Your instructions:
Quote verbatim every line from the line containing "Write part 5" to the line containing "c = Vector((xx, yy, gz(xx, yy)", inclusive of both, and no other line.

# START OF Data for processing

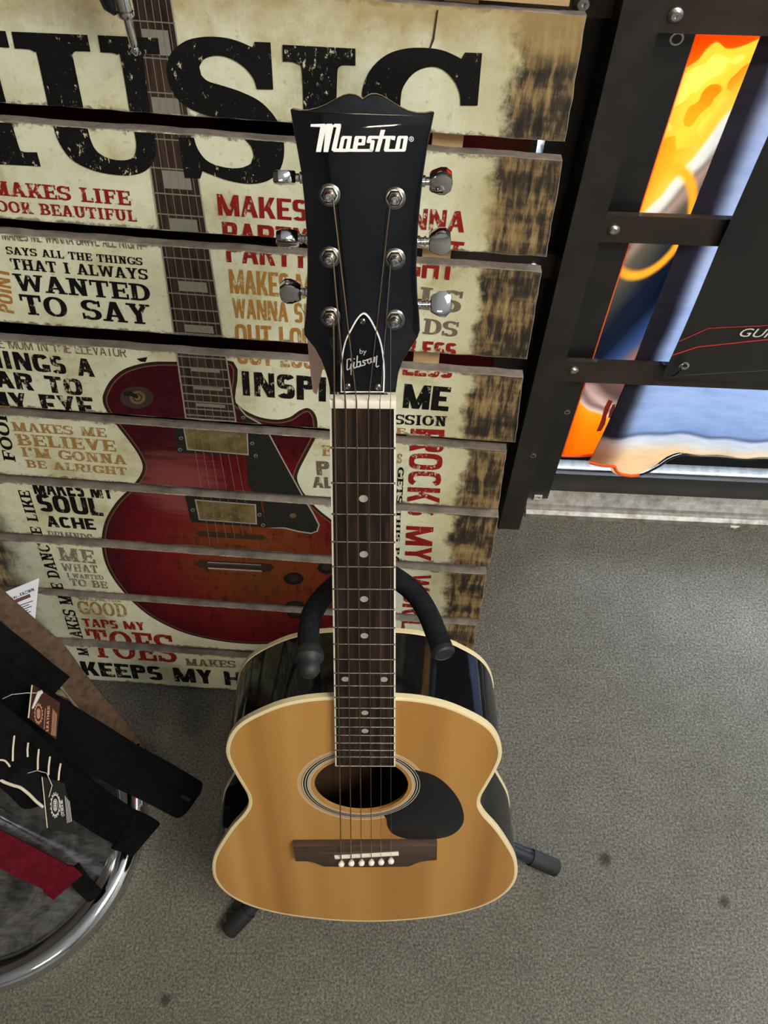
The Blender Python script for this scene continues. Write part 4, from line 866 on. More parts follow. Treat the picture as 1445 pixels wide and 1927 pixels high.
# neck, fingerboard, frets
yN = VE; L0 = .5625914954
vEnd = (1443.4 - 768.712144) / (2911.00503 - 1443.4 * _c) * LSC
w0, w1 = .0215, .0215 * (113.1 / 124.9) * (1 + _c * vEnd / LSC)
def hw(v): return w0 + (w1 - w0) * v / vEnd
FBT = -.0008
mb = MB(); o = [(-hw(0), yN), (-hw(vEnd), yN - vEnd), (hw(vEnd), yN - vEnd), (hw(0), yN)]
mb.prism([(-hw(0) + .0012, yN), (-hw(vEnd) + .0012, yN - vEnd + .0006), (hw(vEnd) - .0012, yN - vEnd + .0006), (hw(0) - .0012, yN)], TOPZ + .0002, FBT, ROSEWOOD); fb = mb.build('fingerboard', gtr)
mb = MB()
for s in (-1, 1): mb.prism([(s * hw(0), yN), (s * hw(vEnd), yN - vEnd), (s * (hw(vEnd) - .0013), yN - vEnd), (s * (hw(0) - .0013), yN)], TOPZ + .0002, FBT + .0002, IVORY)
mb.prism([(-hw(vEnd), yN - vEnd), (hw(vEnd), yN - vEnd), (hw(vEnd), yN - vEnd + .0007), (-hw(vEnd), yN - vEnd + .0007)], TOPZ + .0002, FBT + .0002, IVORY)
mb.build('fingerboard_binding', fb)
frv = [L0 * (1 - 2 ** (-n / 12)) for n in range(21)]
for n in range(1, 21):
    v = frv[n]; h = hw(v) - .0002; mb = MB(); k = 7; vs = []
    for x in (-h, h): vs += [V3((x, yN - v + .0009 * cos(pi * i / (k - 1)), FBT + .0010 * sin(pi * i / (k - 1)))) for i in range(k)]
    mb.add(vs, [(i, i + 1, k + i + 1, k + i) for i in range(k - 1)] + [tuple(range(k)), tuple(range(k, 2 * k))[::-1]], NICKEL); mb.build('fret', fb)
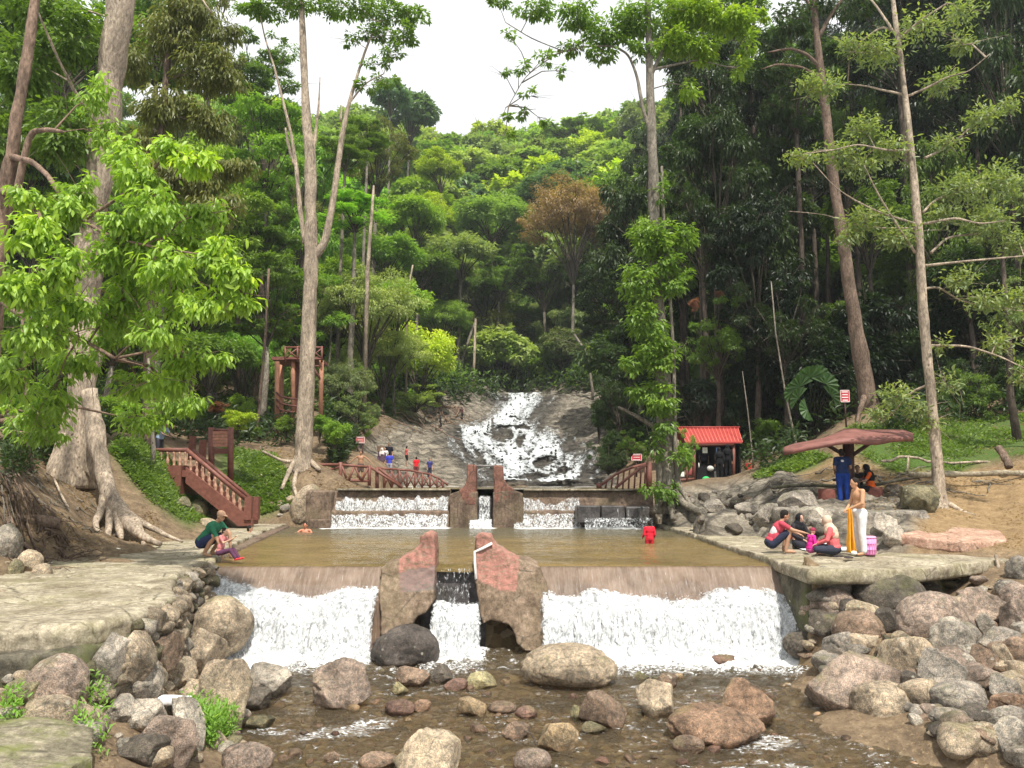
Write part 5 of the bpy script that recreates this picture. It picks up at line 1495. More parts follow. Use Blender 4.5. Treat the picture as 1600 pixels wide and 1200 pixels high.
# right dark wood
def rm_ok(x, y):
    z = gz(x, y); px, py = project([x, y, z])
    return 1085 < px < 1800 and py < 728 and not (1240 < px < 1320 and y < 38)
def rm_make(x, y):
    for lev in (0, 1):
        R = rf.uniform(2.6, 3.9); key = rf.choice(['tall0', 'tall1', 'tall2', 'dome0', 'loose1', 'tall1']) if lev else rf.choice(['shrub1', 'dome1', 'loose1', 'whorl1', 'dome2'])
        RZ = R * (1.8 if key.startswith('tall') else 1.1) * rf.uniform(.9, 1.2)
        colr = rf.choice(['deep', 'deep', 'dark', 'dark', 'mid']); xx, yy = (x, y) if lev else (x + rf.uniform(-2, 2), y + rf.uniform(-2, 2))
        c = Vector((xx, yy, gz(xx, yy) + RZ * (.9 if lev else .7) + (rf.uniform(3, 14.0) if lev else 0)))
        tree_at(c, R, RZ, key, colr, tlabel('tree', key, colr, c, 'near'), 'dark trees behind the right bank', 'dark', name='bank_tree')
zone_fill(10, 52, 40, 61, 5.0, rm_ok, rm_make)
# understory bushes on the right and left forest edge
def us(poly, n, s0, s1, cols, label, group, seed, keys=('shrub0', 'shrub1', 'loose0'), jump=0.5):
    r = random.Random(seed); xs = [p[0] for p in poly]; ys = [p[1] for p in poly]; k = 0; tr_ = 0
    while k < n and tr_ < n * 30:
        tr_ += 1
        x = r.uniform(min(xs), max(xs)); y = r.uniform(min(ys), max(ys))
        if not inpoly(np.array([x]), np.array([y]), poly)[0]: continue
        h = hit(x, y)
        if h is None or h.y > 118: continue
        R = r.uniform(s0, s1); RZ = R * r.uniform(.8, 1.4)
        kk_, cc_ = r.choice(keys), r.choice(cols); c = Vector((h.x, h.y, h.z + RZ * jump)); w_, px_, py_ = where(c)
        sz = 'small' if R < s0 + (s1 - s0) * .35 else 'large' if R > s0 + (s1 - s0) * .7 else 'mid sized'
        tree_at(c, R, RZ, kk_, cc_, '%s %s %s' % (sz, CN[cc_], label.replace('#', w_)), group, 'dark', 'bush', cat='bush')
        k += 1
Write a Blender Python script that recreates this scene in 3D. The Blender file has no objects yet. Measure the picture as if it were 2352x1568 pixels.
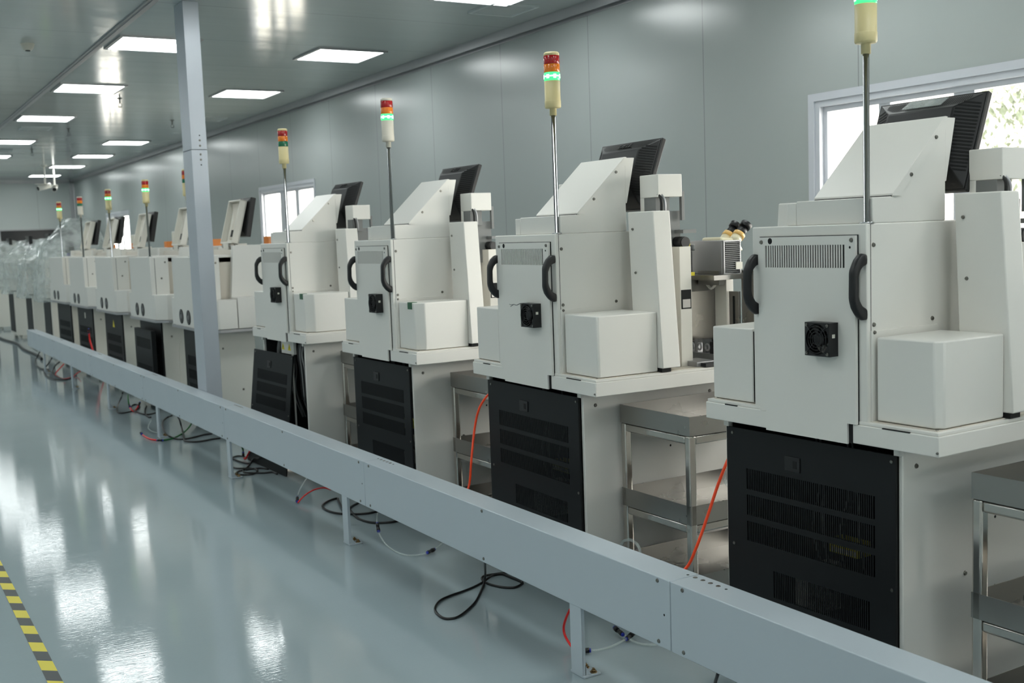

# END OF Data for processing
# START OF Data for processing

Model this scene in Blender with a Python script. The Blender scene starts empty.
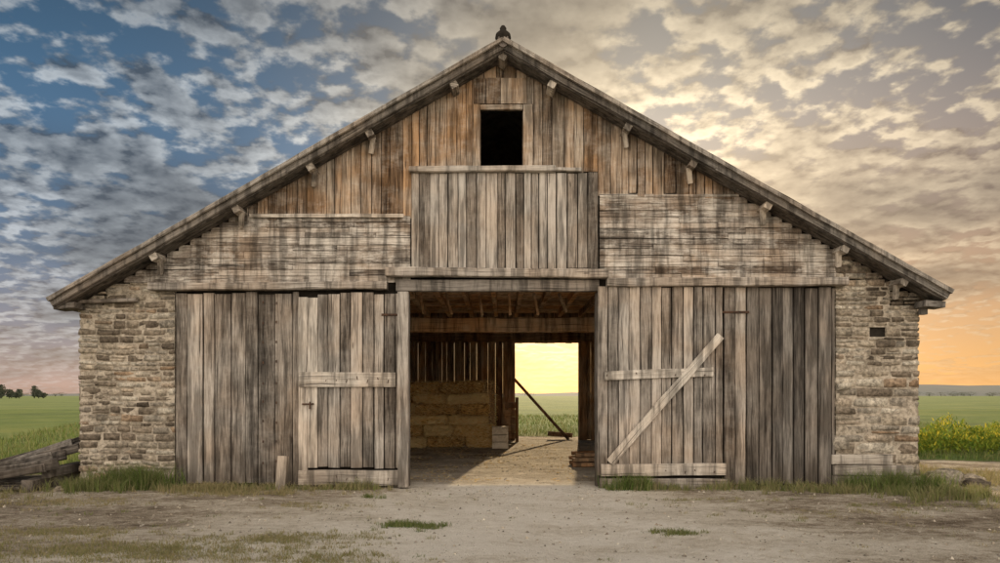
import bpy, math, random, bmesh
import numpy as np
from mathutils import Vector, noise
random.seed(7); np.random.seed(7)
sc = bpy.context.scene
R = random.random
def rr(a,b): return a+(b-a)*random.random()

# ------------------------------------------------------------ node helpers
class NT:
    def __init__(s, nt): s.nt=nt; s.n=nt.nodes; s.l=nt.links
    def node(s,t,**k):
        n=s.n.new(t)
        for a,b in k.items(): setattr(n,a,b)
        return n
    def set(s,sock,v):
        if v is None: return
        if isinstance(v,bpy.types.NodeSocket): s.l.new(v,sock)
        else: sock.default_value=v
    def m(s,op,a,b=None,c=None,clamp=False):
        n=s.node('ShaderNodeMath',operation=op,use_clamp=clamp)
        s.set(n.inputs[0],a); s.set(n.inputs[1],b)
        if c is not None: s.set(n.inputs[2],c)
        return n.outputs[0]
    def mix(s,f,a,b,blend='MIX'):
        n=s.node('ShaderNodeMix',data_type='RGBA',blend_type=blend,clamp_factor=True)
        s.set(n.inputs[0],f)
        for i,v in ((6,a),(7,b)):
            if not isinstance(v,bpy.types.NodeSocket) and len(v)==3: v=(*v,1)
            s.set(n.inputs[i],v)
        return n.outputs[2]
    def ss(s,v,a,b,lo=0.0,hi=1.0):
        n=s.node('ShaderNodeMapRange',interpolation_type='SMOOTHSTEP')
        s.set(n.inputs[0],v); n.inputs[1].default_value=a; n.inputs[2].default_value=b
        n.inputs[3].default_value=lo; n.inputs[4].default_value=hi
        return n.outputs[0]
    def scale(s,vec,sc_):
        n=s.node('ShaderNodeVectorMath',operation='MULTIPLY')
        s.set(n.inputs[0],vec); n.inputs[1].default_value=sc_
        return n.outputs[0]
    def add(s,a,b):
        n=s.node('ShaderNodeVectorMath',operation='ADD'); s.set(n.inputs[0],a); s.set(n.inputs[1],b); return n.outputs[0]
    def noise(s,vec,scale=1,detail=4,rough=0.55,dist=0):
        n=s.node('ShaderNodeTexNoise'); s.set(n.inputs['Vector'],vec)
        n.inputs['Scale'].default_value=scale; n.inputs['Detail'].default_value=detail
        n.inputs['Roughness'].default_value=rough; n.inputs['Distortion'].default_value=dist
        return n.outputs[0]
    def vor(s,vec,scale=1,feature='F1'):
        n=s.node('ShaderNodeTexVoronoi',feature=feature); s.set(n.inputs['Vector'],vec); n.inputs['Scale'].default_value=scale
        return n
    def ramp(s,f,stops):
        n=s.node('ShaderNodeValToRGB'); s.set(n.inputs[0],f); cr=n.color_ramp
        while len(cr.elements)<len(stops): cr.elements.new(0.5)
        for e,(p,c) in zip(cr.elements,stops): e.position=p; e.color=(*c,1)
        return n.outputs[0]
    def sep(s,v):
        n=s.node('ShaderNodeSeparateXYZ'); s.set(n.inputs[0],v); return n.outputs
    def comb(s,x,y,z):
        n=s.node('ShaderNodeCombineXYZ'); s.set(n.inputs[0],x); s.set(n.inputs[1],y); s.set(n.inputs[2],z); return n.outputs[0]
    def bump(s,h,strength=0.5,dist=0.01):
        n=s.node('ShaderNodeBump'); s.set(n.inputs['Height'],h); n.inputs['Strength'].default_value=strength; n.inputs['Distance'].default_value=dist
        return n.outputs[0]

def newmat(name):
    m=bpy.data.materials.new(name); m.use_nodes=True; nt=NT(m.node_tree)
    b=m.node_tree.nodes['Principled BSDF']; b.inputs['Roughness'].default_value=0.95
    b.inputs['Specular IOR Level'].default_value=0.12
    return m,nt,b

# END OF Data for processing

Correct result:
Write part 5 of the bpy script that recreates this picture. It picks up at line 1495. More parts follow. Use Blender 4.5. Treat the picture as 1600 pixels wide and 1200 pixels high.
# right dark wood
def rm_ok(x, y):
    z = gz(x, y); px, py = project([x, y, z])
    return 1085 < px < 1800 and py < 728 and not (1240 < px < 1320 and y < 38)
def rm_make(x, y):
    for lev in (0, 1):
        R = rf.uniform(2.6, 3.9); key = rf.choice(['tall0', 'tall1', 'tall2', 'dome0', 'loose1', 'tall1']) if lev else rf.choice(['shrub1', 'dome1', 'loose1', 'whorl1', 'dome2'])
        RZ = R * (1.8 if key.startswith('tall') else 1.1) * rf.uniform(.9, 1.2)
        colr = rf.choice(['deep', 'deep', 'dark', 'dark', 'mid']); xx, yy = (x, y) if lev else (x + rf.uniform(-2, 2), y + rf.uniform(-2, 2))
        c = Vector((xx, yy, gz(xx, yy) + RZ * (.9 if lev else .7) + (rf.uniform(3, 14.0) if lev else 0)))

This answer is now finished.